When asked what kept him motivated to work so hard all those years of long days and short nights, without hesitation Thurman said, "debt. Debt will get your a** out of bed every day to work!"

He said, "I enjoyed the travel and the people. We'd cut wheat all summer and then take the Suburban and snowmobiles and go stay with the people you just cut for." The Thurmans are known for his mantra, "Work hard all summer, play hard all winter."

Greg Thurman has been a custom harvester for 44 years.

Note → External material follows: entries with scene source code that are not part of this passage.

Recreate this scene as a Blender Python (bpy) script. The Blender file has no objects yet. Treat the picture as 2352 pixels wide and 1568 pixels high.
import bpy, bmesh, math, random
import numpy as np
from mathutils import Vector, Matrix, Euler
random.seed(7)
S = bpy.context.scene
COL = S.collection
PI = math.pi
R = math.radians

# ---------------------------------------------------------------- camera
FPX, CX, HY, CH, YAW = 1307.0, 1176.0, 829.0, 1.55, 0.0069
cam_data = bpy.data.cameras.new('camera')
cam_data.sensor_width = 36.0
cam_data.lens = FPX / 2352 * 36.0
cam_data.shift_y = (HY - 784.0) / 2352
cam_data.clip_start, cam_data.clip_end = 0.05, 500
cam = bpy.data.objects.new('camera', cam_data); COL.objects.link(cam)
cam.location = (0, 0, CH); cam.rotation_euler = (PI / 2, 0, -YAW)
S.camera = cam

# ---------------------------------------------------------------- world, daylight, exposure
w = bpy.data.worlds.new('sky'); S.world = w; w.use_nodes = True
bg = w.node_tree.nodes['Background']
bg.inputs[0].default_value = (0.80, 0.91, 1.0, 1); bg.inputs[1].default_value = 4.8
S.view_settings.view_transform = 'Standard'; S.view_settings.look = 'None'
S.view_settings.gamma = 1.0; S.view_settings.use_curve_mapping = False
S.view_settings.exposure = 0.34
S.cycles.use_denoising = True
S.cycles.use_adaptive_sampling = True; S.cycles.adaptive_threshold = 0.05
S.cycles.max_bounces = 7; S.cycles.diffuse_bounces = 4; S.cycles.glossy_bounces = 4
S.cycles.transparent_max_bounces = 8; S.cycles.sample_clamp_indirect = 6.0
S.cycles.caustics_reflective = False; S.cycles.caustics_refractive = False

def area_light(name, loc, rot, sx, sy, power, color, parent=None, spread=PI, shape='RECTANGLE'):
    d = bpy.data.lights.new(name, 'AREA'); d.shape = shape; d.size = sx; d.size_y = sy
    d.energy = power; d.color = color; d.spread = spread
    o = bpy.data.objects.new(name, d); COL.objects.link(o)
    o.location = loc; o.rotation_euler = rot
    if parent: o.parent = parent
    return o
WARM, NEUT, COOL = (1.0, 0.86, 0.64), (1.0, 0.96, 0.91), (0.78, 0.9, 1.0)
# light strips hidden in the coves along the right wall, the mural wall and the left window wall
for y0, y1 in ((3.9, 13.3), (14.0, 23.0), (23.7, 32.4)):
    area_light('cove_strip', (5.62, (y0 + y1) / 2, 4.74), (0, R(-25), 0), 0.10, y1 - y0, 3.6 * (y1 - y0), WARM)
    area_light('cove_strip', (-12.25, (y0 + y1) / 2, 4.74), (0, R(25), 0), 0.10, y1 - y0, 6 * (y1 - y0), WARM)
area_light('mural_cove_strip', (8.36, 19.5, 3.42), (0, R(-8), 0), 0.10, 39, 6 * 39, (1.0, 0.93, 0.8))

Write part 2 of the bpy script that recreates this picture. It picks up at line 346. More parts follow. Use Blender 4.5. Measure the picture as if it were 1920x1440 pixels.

He said he's done pulling combines down the highway.

He mentioned by name "friends like brothers" Perry Hoffman, Rick Sugden and Greg Miller from the states of Minnesota, South Dakota, North Dakota. "I have lots of friends up and down the road – many Canadians," Thurman said.

"I'd never change it," Thurman said of their harvest way of life. "It made me a very good livin'. It was a lot of work – a lot of sleepless nights. But you know, I don't think there is a better place in the world to raise a kid."

The Thurmans are entering a new phase of their life. "Thurman Harvesting is now Hometown Harvesting and done with the highway!" he said. With a big machinery auction next week, Thurman said he's keeping one combine to cut his wheat and that of a longtime local customer. Besides some farming he said they are moving more heavily into ranching with an expanded cow/calf operation.

What will they do in their free time? Thurman mentioned travel and spending more time at their place at Kaw Lake.